Sammlung der Entscheidungen des Schweizerischen Bundesgerichts
Collection des arrêts du Tribunal fédéral suisse
Raccolta delle decisioni del Tribunale federale svizzero

BGE 117 II 379



117 II 379

70. Auszug aus dem Urteil der II. Zivilabteilung vom 12. September
1991 i.S. O. gegen Regierung des Kantons Graubünden (Berufung) Regeste

    Aufhebung der Vormundschaft, Anhörung (Art. 434 ff., Art. 374 ZGB).
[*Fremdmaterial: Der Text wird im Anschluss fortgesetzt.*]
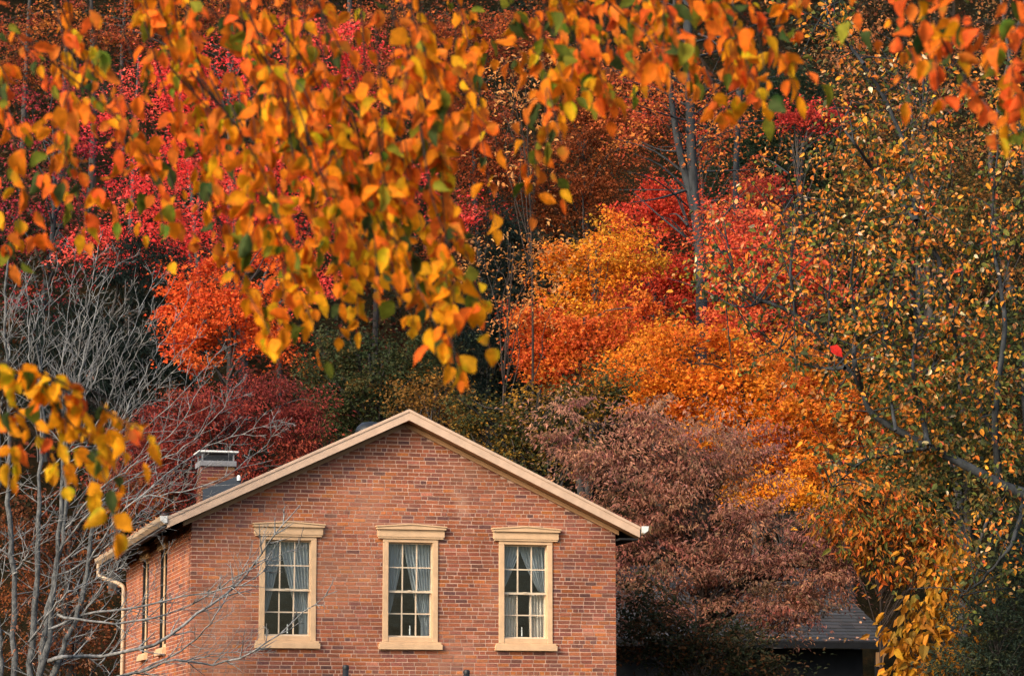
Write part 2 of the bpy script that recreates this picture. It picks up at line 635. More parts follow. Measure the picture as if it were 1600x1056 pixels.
# roof slabs, rakes, friezes, gutters
for s in (-1, 1):
    e = XC + s * 3.80
    pr = [(XC, RZ - 0.035), (e, RZ - 0.035 - SL * 3.80), (e, RZ - 0.13 - SL * 3.80), (XC, RZ - 0.13)]
    m = MB(); m.prism(pr if s > 0 else pr[::-1], -0.27, D + 0.35, (0.045, 0.045, 0.05))
    m.build('roof_slope', M['shingle'], house)
    m = MB()
    e = XC + s * 3.775
    pr = [(XC, RZ), (e, RZ - SL * 3.775), (e, RZ - 0.165 - SL * 3.775), (XC, RZ - 0.165)]
    m.prism(pr if s > 0 else pr[::-1], -0.30, -0.262)
    pr = [(XC, RZ + 0.012), (e, RZ + 0.012 - SL * 3.775), (e, RZ - 0.035 - SL * 3.775), (XC, RZ - 0.035)]
    m.prism(pr if s > 0 else pr[::-1], -0.312, -0.3025)          # crown moulding strip
    m.build('rake_board', M['rake'], house, 0.004)
    m = MB()
    pr = [(XC, RZ - 0.135), (e, RZ - 0.135 - SL * 3.775), (e, RZ - 0.16 - SL * 3.775), (XC, RZ - 0.16)]
    m.prism(pr if s > 0 else pr[::-1], -0.26, -0.042)
    m.build('soffit', M['frieze'], house)
    m = MB()
    e2 = XC + s * 3.50
    pr = [(XC, RZ - 0.165), (e2, RZ - 0.165 - SL * 3.50), (e2, RZ - 0.242 - SL * 3.50), (XC, RZ - 0.242)]
    m.prism(pr if s > 0 else pr[::-1], -0.038, 0.004)
    m.build('frieze_board', M['frieze'], house, 0.003)
    # boxed eave soffit along the side
    m = MB()
    if s > 0:
        m.box(W + 0.002, W + 0.30, -0.25, D + 0.3, 5.30, 5.33)
        m.build('eave_soffit', M['dark_wood'], house)
    m = MB()
    gxo = -0.415 if s < 0 else XC + 3.80
    prof = [(0, 0.0), (0, -0.12), (0.045, -0.125), (0.10, -0.07), (0.115, -0.005), (0.105, 0.0), (0.09, -0.06), (0.045, -0.105), (0.015, -0.10), (0.012, 0.0)]
    m.sweep(prof, (gxo, -0.30, 5.515), (gxo, D + 0.55, 5.515), (s, 0, 0), (0, 0, 1))
    g = m.build('gutter', M['gutter'], house)
    m = MB()
    m.sweep([(0.0, 0.004), (0.0, -0.10), (0.045, -0.11), (0.10, -0.07), (0.115, 0.004)], (gxo, -0.325, 5.515), (gxo, -0.301, 5.515), (s, 0, 0), (0, 0, 1))
    m.build('end_cap', M['white'], g)

# downspout at the far left corner
t = Tubes()
gx0 = -0.47
path = spline([(gx0, D + 0.35, 5.41), (gx0, D + 0.35, 5.28), (gx0 + .03, D + 0.33, 5.18), (-0.2, D + 0.05, 5.07), (-0.07, D - 0.1, 4.98), (-0.055, D - 0.12, 4.85)], 16)
t.add(np.vstack([path, [(-0.055, D - 0.12, 3.0), (-0.055, D - 0.12, 0.1)]]), 0.038, 10)
t.build('downspout', M['gutter'], house)

# chimney with bricks, a grey crown and a white cap on short legs
ch = MB()
cx0, cx1, cy0, cy1 = 0.85, 1.43, 5.0, 5.55
ch.box(cx0 + 0.008, cx1 - 0.008, cy0 + 0.008, cy1 - 0.008, 5.6, 6.86)
chim = ch.build('chimney', M['mortar'], house)
k = 0
bz = 6.06
while bz < 6.84:
    o_ = (k % 2) * 0.1
    for face in range(4):
        a0, a1 = ((cx0, cx1) if face in (0, 2) else (cy0, cy1))
        x = a0 - o_
        while x < a1 - 0.02:
            xa, xb = max(x, a0), min(x + 0.2, a1)
            if xb - xa > 0.04:
                cc = tuple(v * R.uniform(0.30, 0.52) for v in brick_colour(0, 0, 0.6))
                b_ = MB()
                if face == 0: b_.box(xa + .006, xb - .006, cy0 - 0.002, cy0 + 0.06, bz, bz + BH, cc)
                elif face == 2: b_.box(xa + .006, xb - .006, cy1 - 0.06, cy1 + 0.002, bz, bz + BH, cc)
                elif face == 1: b_.box(cx0 - 0.002, cx0 + 0.06, xa + .006, xb - .006, bz, bz + BH, cc)
                else: b_.box(cx1 - 0.06, cx1 + 0.002, xa + .006, xb - .006, bz, bz + BH, cc)
                b_.build('brick', M['brick'], chim)
            x += 0.2
    bz += CH
    k += 1
m = MB(); m.box(cx0 - 0.03, cx1 + 0.03, cy0 - 0.03, cy1 + 0.03, 6.86, 6.955); m.build('chimney_crown', M['concrete'], chim, 0.01)
m = MB()
m.box(cx0 + 0.03, cx1 - 0.03, cy0 + 0.03, cy1 - 0.03, 6.956, 7.04)
m.build('flue_screen', M['black'], chim)
for lx, ly in ((cx0 + 0.01, cy0 + 0.01), (cx1 - 0.03, cy0 + 0.01), (cx0 + 0.01, cy1 - 0.03), (cx1 - 0.03, cy1 - 0.03)):
    m = MB(); m.box(lx - 0.005, lx + 0.02, ly - 0.005, ly + 0.02, 6.957, 7.095); m.build('cap_leg', M['concrete'], chim)
m = MB(); m.box(cx0 - 0.06, cx1 + 0.06, cy0 - 0.06, cy1 + 0.06, 7.096, 7.13); m.build('chimney_cap', M['white'], chim, 0.012)
m = MB()
m.prism([(cx0 + 0.02, 5.95), (cx1 + 0.12, 6.22), (cx1 + 0.06, 6.70), (cx0 + 0.0, 6.43)], cy0 - 0.2, cy0 - 0.17)
m.build('roof_flashing', M['slate'], house)
m = MB(); m.lathe([(0.032, 6.60), (0.032, 6.67), (0.018, 6.69)], cx1 + 0.035, cy0 - 0.24, 10); m.build('vent_pipe', M['white'], house)
m = MB(); m.lathe([(0.22, 6.8), (0.22, 7.17), (0.25, 7.18), (0.25, 7.21), (0.22, 7.28), (0.14, 7.35), (0.03, 7.37)], XC - 0.12, 2.2, 20); m.build('roof_vent', M['black'], house, smooth=True)


# ------------------------------------------------------------------ windows
def face_box(mb, side, a0, a1, d0, d1, z0, z1, col=(1, 1, 1)):
    """a = along the wall, d = depth into the house"""
    if side == 'front': mb.box(a0, a1, d0, d1, z0, z1, col)
    else: mb.box(d0, d1, a0, a1, z0, z1, col)


def head_prism(mb, side, poly, d0, d1):
    if side == 'front': mb.prism(poly, d0, d1)
    else:
        n = len(poly)
        V = [(d0, x, z) for x, z in poly] + [(d1, x, z) for x, z in poly]
        mb.add(V, [tuple(range(n - 1, -1, -1)), tuple(range(n, 2 * n))] + [(i, (i + 1) % n, (i + 1) % n + n, i + n) for i in range(n)])


pane_cache = {}


def window(side, a, b):
    """double-hung window, six panes over six, with crown lintel and sill"""
    f = MB()
    c, fd = (0.088, -0.022) if side == 'front' else (0.075, 0.05)
    z0, z1 = 3.655, 5.262
    f1 = 0.16 if side == 'front' else 0.075
    face_box(f, side, a, a + c, fd, f1, z0, z1 - c * 0.6)
    face_box(f, side, b - c, b, fd, f1, z0, z1 - c * 0.6)
    face_box(f, side, a, b, fd, f1, z1 - c * 0.6, z1)
    face_box(f, side, a + c, b - c, fd + 0.01, f1, z0, z0 + 0.075)
    win = f.build('window', M['trim'], house, 0.006)
    if side == 'side':
        v = MB(); face_box(v, side, b - 0.02, b + 0.002, 0.003, 0.049, z0, z1); v.build('reveal', M['dark_wood'], win)
    s = MB()
    face_box(s, side, a - 0.065, b + 0.065, -0.075, 0.10, 3.535, 3.618)
    face_box(s, side, a - 0.05, b + 0.05, -0.055, 0.10, 3.618, 3.653)
    s.build('sill', M['trim'], win, 0.005)
    h = MB()
    am, e0, e1 = (a + b) / 2, a - 0.115, b + 0.115
    face_box(h, side, e0 + 0.02, e1 - 0.02, -0.055, 0.05, 5.292, 5.405)
    face_box(h, side, e0 + 0.035, e1 - 0.035, -0.045, 0.05, 5.264, 5.292)
    head_prism(h, side, [(e0, 5.406), (e1, 5.406), (e1, 5.438), (am, 5.478), (e0, 5.438)], -0.09, 0.05)
    head_prism(h, side, [(e0 - 0.012, 5.440), (am, 5.480), (e1 + 0.012, 5.440), (e1 + 0.012, 5.462), (am, 5.502), (e0 - 0.012, 5.462)][::1], -0.105, 0.05)
    h.build('lintel', M['trim'], win, 0.004)
    # sashes
    ga, gb = a + c, b - c
    zt, zm, zb = z1 - c * 0.6, 4.445, z0 + 0.075
    for up, (s0, s1, dd) in enumerate(((zb, zm + 0.02, 0.105 if side == 'front' else 0.115), (zm - 0.02, zt, 0.06 if side == 'front' else 0.078))):
        m = MB()
        st = 0.012 if up else 0.018
        rl = 0.022
        face_box(m, side, ga, ga + st, dd, dd + 0.035, s0, s1)
        face_box(m, side, gb - st, gb, dd, dd + 0.035, s0, s1)
        face_box(m, side, ga + st, gb - st, dd, dd + 0.035, s0, s0 + rl + 0.006)
        face_box(m, side, ga + st, gb - st, dd, dd + 0.035, s1 - rl, s1)
        ia, ib, iz0, iz1 = ga + st, gb - st, s0 + rl + 0.006, s1 - rl
        mw = 0.019
        for k in (1, 2):
            x = ia + (ib - ia) * k / 3
            face_box(m, side, x - mw / 2, x + mw / 2, dd + 0.004, dd + 0.031, iz0, iz1)
        zc = (iz0 + iz1) / 2
        for k in range(3):
            xa = ia + (ib - ia) * k / 3 + (mw / 2 if k else 0)
            xb = ia + (ib - ia) * (k + 1) / 3 - (mw / 2 if k < 2 else 0)
            face_box(m, side, xa, xb, dd + 0.004, dd + 0.031, zc - mw / 2, zc + mw / 2)
            if side == 'front':
                for za, zz in ((iz0, zc - mw / 2), (zc + mw / 2, iz1)):
                    key = (round(xb - xa, 3), round(zz - za, 3))
                    if key not in pane_cache:
                        pm = MB(); pm.box(0, xb - xa, 0, 0.004, 0, zz - za)
                        po = pm.build('pane', M['glass']); pane_cache[key] = po.data
                        bpy.data.objects.remove(po)
                    obj('pane', pane_cache[key], win, (xa, dd + 0.015, za))
            else:
                for za, zz in ((iz0, zc - mw / 2), (zc + mw / 2, iz1)):
                    pm = MB(); face_box(pm, side, xa, xb, dd + 0.015, dd + 0.019, za, zz); pm.build('pane', M['glass'], win)
        if up:
            face_box(m, side, (ga + gb) / 2 - 0.03, (ga + gb) / 2 + 0.03, dd - 0.012, dd, s0 + rl - 0.004, s0 + rl + 0.018)
        m.build('sash', M['sash'] if side == 'front' else M['dark_wood'], win)
    return ga, gb, zb, zt


def curtain(name, label, a_top, a_bot, z0, z1, matl, tie=None, group=None, depth=0.19, folds=9):
    """hanging cloth; a_top and a_bot give (left, right) edges at the top and the bottom, tie = (height, left, right) gathers it"""
    nz, nxx = 26, folds * 8
    V = np.zeros((nz, nxx, 3))
    ph = R.uniform(0, 6)
    for i in range(nz):
        z = z1 + (z0 - z1) * i / (nz - 1)
        u = i / (nz - 1)
        if tie:
            zt_, tl, tr = tie
            if z > zt_:
                q_ = ((z1 - z) / (z1 - zt_)) ** 1.25
                l = a_top[0] + (tl - a_top[0]) * q_; r = a_top[1] + (tr - a_top[1]) * q_
            else:
                q_ = ((zt_ - z) / (zt_ - z0)) ** 0.6
                l = tl + (a_bot[0] - tl) * q_; r = tr + (a_bot[1] - tr) * q_
        else:
            l = a_top[0] + (a_bot[0] - a_top[0]) * u; r = a_top[1] + (a_bot[1] - a_top[1]) * u
        s = np.linspace(0, 1, nxx)
        V[i, :, 0] = l + (r - l) * s
        V[i, :, 1] = depth + 0.022 * np.sin(s * folds * 6.283 + ph + 0.5 * math.sin(3 * u + ph)) + 0.008 * np.sin(s * folds * 2.3 * 6.283 + 4 * u)
        V[i, :, 2] = z + 0.004 * np.sin(s * 30)
    P = V.reshape(-1, 3)
    P = HO + HU * P[:, :1] + HD * P[:, 1:2] + np.array([0, 0, 1]) * P[:, 2:3]
    o_ = P.mean(0); 
    id_ = np.arange(nz * nxx).reshape(nz, nxx)
    q_ = np.stack([id_[:-1, :-1], id_[:-1, 1:], id_[1:, 1:], id_[1:, :-1]], -1).reshape(-1, 4)
    o = obj(name, np_mesh(name, P - o_, [q_], matl, smooth=True), None, o_)
    return tag(o, label, 'curtain', 'curtains in the front windows')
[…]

    Im Verfahren der Aufhebung der Vormundschaft ist der Entmündigte von
Bundesrechts wegen anzuhören.

Auszug aus den Erwägungen:

                         Erwägungen:

Erwägung 2

    2.- Unter dem Gesichtspunkt der Verletzung von Bundesverfahrensrecht
macht der Berufungskläger geltend, dass er in analoger Anwendung von
Art. 374 ZGB hätte angehört werden müssen, was indessen nicht geschehen
sei.

    Nach Art. 374 Abs. 1 ZGB darf eine Person wegen Verschwendung,
Trunksucht, lasterhaften Lebenswandels oder der Art und Weise ihrer
Vermögensverwaltung nicht entmündigt werden, ohne dass sie vorher
angehört worden ist. Wie sich indirekt aus Abs. 2 dieser Bestimmung
schliessen lässt, gilt die Anhörungspflicht auch bei der Entmündigung
wegen Geisteskrankheit oder Geistesschwäche gemäss Art. 369 Abs. 1
ZGB, es sei denn, die Anhörung sei aus medizinischen Gründen nicht
geboten (BGE 117 II 134 E. 1, 109 II 296 E. 2, mit Hinweisen). Dass der
Entmündigte auch bei der Aufhebung der Vormundschaft angehört werden
müsse, schreibt das Gesetz nicht ausdrücklich vor. Nach Art. 434 Abs. 1
ZGB ist die Ordnung des Aufhebungsverfahrens grundsätzlich den Kantonen
überlassen. Von Bundesrechts wegen sind diese einzig verpflichtet, im
Falle der Aufhebung einer wegen Geisteskrankheit oder Geistesschwäche
angeordneten Vormundschaft ein Gutachten einzuholen (Art. 436 ZGB). Dieser
Verpflichtung ist der Regierungsrat im vorliegenden Fall nachgekommen,
wobei der Gutachter zum Ergebnis gelangte, die Voraussetzungen für eine
Aufhebung der Vormundschaft seien nicht gegeben.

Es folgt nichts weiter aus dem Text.